Will you quote precisely the lines that run from the top of the material below to the line containing "obj('tray_body', b, M_tray, tr)", both ends included?

:: DATA IN THIS EXERCISE ::

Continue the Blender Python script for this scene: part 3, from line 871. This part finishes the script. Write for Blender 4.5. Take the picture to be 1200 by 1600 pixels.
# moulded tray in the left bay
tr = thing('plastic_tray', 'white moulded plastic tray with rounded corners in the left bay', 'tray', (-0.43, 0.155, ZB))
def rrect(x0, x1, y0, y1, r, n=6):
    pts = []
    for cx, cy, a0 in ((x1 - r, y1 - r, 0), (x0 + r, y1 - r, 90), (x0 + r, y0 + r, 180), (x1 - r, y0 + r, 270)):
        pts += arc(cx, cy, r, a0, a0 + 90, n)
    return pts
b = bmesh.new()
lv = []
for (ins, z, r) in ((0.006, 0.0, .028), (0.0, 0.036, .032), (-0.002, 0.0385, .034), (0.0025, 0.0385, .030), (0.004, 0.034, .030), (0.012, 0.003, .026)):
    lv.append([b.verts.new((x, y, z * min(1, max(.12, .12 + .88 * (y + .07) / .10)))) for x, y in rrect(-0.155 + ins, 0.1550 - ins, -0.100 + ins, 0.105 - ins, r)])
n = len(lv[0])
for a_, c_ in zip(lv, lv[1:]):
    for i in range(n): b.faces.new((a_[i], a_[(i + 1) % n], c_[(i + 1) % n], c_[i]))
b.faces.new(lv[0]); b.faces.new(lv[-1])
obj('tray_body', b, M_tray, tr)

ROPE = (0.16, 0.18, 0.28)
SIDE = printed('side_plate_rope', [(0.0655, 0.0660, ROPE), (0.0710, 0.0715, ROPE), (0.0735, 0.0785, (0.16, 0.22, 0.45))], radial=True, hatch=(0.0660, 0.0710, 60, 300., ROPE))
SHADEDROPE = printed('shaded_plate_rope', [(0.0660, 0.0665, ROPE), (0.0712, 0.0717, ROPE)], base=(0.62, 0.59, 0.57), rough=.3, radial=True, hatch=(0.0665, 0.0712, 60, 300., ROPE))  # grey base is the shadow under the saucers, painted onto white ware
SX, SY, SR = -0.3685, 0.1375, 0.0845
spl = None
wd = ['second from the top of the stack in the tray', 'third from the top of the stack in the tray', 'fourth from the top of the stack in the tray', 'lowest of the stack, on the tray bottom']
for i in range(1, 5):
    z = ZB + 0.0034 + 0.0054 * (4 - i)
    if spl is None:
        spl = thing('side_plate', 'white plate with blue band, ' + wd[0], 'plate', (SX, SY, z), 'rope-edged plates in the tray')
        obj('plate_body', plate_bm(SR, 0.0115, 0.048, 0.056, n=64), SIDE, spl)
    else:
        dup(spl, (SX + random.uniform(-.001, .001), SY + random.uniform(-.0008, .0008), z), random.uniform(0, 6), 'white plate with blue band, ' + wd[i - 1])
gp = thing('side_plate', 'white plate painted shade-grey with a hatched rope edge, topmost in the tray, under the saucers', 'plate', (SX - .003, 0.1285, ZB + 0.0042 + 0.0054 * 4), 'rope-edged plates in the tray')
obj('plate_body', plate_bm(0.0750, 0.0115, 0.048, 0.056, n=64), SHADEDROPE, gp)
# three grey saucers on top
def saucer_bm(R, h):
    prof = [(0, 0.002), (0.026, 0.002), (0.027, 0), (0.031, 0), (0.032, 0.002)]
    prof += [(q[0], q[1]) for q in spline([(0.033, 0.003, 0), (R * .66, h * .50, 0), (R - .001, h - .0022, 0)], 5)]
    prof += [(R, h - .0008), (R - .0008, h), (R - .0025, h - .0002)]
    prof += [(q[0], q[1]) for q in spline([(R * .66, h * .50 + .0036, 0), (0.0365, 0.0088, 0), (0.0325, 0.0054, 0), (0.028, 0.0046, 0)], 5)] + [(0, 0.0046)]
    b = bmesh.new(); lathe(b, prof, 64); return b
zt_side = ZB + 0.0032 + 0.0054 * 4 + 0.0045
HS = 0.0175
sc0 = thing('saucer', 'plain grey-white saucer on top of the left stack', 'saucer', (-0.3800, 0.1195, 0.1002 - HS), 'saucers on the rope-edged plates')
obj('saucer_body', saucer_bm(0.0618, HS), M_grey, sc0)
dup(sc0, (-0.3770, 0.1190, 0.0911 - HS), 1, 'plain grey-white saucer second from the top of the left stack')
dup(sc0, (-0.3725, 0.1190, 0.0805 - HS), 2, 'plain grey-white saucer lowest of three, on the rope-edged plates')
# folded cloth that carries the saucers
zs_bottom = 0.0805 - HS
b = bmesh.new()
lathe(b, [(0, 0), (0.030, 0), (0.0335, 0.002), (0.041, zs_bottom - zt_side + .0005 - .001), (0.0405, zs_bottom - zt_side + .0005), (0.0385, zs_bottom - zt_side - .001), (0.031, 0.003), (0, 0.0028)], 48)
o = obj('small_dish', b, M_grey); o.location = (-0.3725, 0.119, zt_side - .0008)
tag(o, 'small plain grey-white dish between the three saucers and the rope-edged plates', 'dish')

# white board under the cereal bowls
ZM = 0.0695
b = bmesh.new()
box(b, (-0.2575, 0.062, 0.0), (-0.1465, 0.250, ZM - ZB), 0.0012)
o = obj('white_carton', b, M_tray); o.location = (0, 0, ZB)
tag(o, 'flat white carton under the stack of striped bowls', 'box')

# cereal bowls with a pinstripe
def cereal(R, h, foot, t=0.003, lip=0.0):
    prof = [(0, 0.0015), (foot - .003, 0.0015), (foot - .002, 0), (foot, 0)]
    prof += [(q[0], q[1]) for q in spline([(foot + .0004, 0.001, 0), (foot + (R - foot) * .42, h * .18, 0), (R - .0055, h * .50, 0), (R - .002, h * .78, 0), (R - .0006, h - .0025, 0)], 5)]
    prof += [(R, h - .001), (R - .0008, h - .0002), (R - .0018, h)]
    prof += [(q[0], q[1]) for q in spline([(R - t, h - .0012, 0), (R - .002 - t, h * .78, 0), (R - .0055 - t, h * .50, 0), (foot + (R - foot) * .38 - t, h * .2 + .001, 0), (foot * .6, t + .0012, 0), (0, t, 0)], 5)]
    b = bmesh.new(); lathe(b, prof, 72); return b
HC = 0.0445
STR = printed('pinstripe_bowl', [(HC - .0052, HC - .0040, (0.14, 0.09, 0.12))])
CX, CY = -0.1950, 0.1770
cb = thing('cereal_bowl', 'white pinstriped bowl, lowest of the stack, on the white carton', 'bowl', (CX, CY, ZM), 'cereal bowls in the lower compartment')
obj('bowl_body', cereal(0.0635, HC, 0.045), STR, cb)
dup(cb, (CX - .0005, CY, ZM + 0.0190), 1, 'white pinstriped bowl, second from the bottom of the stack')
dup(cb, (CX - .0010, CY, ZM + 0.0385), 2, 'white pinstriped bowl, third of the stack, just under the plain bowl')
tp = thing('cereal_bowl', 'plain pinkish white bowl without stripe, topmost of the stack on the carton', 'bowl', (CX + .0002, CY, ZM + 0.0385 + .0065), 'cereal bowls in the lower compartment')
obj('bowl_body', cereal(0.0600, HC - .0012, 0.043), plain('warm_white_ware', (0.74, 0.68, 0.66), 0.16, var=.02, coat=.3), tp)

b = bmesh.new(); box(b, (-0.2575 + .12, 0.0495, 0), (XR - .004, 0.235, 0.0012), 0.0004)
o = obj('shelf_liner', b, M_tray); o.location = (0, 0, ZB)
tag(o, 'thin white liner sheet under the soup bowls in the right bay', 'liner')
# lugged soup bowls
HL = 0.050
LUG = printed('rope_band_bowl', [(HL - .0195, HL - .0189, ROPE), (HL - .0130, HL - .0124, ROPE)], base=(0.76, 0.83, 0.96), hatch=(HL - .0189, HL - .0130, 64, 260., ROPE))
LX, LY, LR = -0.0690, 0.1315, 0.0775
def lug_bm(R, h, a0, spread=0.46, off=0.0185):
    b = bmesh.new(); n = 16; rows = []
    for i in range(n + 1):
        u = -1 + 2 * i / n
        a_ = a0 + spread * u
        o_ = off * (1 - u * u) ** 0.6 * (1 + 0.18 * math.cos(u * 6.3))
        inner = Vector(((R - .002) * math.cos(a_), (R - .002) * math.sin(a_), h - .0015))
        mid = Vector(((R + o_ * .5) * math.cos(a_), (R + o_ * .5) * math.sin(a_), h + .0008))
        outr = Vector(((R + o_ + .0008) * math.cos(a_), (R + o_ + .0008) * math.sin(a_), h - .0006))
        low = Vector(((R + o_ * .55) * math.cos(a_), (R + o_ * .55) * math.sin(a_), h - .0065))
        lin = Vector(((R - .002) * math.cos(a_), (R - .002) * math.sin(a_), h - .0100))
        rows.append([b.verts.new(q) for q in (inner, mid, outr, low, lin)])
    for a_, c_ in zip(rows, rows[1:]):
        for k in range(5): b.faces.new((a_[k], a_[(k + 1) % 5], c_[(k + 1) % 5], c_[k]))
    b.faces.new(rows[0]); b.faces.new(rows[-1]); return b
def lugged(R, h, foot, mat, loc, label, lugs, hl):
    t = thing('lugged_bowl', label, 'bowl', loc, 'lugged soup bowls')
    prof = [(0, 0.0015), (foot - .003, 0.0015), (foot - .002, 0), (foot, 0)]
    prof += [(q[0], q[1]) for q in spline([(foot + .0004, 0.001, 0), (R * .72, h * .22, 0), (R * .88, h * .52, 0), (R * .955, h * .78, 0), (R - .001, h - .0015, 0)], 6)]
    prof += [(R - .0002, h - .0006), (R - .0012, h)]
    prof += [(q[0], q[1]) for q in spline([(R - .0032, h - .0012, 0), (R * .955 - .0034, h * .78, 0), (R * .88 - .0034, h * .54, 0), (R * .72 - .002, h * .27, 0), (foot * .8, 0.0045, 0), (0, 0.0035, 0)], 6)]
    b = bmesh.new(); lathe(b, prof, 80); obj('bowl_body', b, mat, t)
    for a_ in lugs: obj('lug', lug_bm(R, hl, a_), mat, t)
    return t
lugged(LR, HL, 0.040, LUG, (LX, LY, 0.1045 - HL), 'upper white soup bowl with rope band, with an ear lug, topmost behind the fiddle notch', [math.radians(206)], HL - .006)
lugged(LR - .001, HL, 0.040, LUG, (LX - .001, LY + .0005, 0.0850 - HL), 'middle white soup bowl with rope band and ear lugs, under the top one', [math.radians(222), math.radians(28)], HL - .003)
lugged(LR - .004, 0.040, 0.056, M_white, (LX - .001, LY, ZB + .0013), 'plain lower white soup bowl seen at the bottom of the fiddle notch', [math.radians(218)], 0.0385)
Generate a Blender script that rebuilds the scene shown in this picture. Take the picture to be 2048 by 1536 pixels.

:::

• **TASK ANSWER**:
Continue the Blender Python script for this scene: part 3, from line 871. This part finishes the script. Write for Blender 4.5. Take the picture to be 1200 by 1600 pixels.
# moulded tray in the left bay
tr = thing('plastic_tray', 'white moulded plastic tray with rounded corners in the left bay', 'tray', (-0.43, 0.155, ZB))
def rrect(x0, x1, y0, y1, r, n=6):
    pts = []
    for cx, cy, a0 in ((x1 - r, y1 - r, 0), (x0 + r, y1 - r, 90), (x0 + r, y0 + r, 180), (x1 - r, y0 + r, 270)):
        pts += arc(cx, cy, r, a0, a0 + 90, n)
    return pts
b = bmesh.new()
lv = []
for (ins, z, r) in ((0.006, 0.0, .028), (0.0, 0.036, .032), (-0.002, 0.0385, .034), (0.0025, 0.0385, .030), (0.004, 0.034, .030), (0.012, 0.003, .026)):
    lv.append([b.verts.new((x, y, z * min(1, max(.12, .12 + .88 * (y + .07) / .10)))) for x, y in rrect(-0.155 + ins, 0.1550 - ins, -0.100 + ins, 0.105 - ins, r)])
n = len(lv[0])
for a_, c_ in zip(lv, lv[1:]):
    for i in range(n): b.faces.new((a_[i], a_[(i + 1) % n], c_[(i + 1) % n], c_[i]))
b.faces.new(lv[0]); b.faces.new(lv[-1])
obj('tray_body', b, M_tray, tr)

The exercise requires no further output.